Dies hat der Europäische Gerichtshof (EuGH) mit Urteil vom 04.07.2019 rechtskräftig und in letzter Instanz und damit unanfechtbar festgestellt. Betroffen ist insbesondere Artikel 15 der Dienstleistungsrichtlinie. Begründet wurde das Urteil unter anderem mit dem Vorwurf der Inkohärenz bei der Qualitätssicherung mangels flankierender berufsrechtlicher Kontrollen. Das Urteil des EuGH wird von deutschen Gerichten allerdings derzeit noch unterschiedlich umgesetzt. Es herrscht Rechtsunsicherheit zumindest noch so lange, bis der Siebte Zivilsenat des Bundesgerichtshofs (BGH) darüber entschieden haben wird.
Die Verordnung über die Honorare für Architekten- und Ingenieurleistungen (HOAI) – bzw. deren § 7 über die Verbindlichkeit ihres Preisrahmens – ist bislang weder geändert noch aufgehoben worden. Daher sind das Kammergericht mit Beschluss vom 19.08.2019 und das OLG Hamm mit Urteil vom 23.07.2019 (Revision beim BGH läuft unter dem Aktenzeichen VII ZR 174/19) ebenso wie das in dieser Frage schon länger profilierte OLG Naumburg mit gewichtigen Stimmen in der einschlägigen Fachliteratur der Auffassung, der Anwendungsvorrang des Europarechts stehe der Fortgeltung aller Regeln der HOAI zumindest bei laufenden Verfahren nicht entgegen.
Im Gegensatz dazu hat noch am Tag des EuGH-Urteils das OLG Dresden ähnlich wie später am 14.08.2019 das OLG Celle geurteilt, das Unterschreitungsverbot der HOAI könne nun nicht mehr angewandt werden. Diese Auffassung ist meines Erachtens richtig und wird nunmehr auch bekräftigt durch das aktuelle Urteil vom 17.09.2019 – 23 U 155/18 – des OLG Düsseldorf.
Da auch die Rechtsprechung Teil der Staatsgewalt ist, die durch den EuGH verurteilt worden ist, dürfen Gerichte das Preisrahmenrecht der HOAI nicht mehr anwenden. Weitere Verstöße erfolgen dann sogar absichtlich und vertiefen das daraus folgende Unrecht noch weiter. Das Verbot der Mindestsatzunterschreitung wurde zwar bislang noch nicht aufgehoben, kann aber ab sofort nicht mehr über § 134 BGB zur Unwirksamkeit einer die europarechtswidrigen Mindestsätze unterschreitenden Vereinbarung führen. Der insoweit nach wie vor fehlende Geltungsvorrang des Unionsrechts ändert daran nichts.

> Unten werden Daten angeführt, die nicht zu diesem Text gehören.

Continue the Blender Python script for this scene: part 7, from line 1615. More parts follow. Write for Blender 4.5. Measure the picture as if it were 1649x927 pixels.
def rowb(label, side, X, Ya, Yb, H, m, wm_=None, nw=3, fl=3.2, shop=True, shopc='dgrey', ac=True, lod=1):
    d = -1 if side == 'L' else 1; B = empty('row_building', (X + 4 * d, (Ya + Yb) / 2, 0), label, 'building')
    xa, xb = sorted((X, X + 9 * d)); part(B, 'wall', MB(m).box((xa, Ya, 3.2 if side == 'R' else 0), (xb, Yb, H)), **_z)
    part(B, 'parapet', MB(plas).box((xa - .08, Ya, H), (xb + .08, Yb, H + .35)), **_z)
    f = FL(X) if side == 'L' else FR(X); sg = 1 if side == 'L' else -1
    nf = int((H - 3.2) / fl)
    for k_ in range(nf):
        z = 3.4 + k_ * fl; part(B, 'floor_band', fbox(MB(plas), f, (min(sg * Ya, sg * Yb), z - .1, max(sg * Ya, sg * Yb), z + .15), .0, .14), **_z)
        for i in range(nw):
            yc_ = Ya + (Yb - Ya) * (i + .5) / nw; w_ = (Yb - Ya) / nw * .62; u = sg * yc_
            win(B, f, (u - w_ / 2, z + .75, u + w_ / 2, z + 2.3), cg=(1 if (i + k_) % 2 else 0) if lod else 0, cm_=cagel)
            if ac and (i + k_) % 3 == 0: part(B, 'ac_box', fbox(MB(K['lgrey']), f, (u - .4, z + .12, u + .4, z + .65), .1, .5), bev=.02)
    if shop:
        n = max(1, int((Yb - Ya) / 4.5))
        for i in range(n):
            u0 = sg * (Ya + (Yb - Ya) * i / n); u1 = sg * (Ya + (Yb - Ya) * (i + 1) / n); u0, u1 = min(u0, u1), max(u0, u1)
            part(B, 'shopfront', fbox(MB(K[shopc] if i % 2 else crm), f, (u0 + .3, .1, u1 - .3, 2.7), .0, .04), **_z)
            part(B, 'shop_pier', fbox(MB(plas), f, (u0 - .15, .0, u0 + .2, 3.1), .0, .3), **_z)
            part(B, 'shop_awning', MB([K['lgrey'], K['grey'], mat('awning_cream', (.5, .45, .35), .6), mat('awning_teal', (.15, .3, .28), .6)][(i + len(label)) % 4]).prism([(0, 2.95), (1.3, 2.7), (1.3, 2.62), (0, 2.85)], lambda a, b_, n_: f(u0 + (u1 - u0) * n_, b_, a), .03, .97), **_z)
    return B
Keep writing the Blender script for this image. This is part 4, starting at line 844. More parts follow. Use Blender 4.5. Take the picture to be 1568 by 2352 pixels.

Entbehrlich sind daher auch die in den zitierten Urteilen zu findenden Ausführungen für und wider die Richtigkeit des EuGH-Urteils. Die Auslegung des betroffenen Europarechts ist mit diesem Urteil vom 04.07.2019 verbindlich geklärt, da erübrigt sich jegliche Apologetik. Weitere Aufstockungsklagen deutscher Architekt(inn)en und Ingenieur(inn)en sind vor diesem Hintergrund meines Erachtens unvernünftig.